01 September 2006

F*ck You Friday!!!

This being Labor Day weekend and the last official weekend of the summer, many people are trying to get one last hurrah in before they go back to school, back to work, end a summer romance, or clean and pack up their vacation homes. For those of us who live near the shore, we endure a special kind of people every summer and Labor Day weekend brings out the ugly in them. Top ten reasons (not in any particular order of relevancy) why I'm calling it F*ck You Friday...

1. Ernesto is beating up the coast with heavy winds and rain ruining cookouts, outdoor activities, and dumping on us because he can.

2. (for the women) Those us who have hair appointments today will have our hair ruined because it's going to rain like the freaking dickens. (Ernesto, you bastard!)

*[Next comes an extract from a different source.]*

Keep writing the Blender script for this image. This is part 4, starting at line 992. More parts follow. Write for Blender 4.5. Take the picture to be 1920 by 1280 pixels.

3. The out-of-towners will drive like shit to get out of town causing road rage in their wake.

4. The no smoking ban in NJ will be ignored tonight because there's a One Love (Reggae) Festival at House of Blues in Atlantic City and the weed smokers will ignore it with security doing nothing about it.

5. Moms of every demographic will be in the mall this weekend doing their last minute back to school shopping and will f*ck you up if you get in their way, take the shirt they wanted for little Suzy or Johnny, or have not had enough Valium.

6. Store workers unhappy that they have to work this weekend will likely take their pissy attitudes out on you while you shop or check out.

7. The Labor Day weekend sales will have items in their flyers they wont have in the store, pulling the old bait and switch to force you into purchasing something else and/or spending more than you planned to.

8. Back to Ernesto again, because he’s on an unrelenting mission up the coast, those who cannot cookout will look for open restaurants to eat at, thus causing unexpected mayhem in their wake.

9. There’ll be chaos on the roads as vacationers head home early or are forced to evacuate and they’ll swear the roads were made just for them, so “get the f*ck outta my way” will be the catch phrase for the day.

10. The movies (for those who get cabin fever) will be packed primarily with kids who have nothing better to do than act the fool because it’s the last weekend before school starts and they need to get the summer madness out of their system.

Well, that’s my explanation of F*ck You Friday. I hope you all have a wonderful Labor Day weekend wherever you are.

5 comments:

Suzan Abrams, email: suzanabrams@live.co.uk said...

What can I say, Blu... It never rains but pours and I bet that's a bad joke!
Anyhow, here's hoping you have a happy weekend.

Anonymous said...

CTFU....you're right.

The Last Official Weekend of the Summer and I won't be able to ride my motorcycle at all. Damn you Ernesto!! But here's the silver lining; the weather will make for some good luvin.

Unknown said...

Sounds like hell, a kind of *f you*, enjoy the ride! Hey, Blu, it may be hell out there, but don't let the rain pee on your party. Hope you manage to have a great weekend.

layne bowden said...

LOL... this list was funny!

Luckily for me, living in GA, the kiddies have been back in school for a couple of weeks now. And even tho' summer is coming to an end, it will still FEEL like summer until probably mid October! :)

Anyway! Try to have a spectacular week-end in spite of everything!

Peace & Be... good! (Or good at it!) ;)

Anonymous said...

Hey girl! Dayum is it that serious? I hope your weekend turned out good anyway.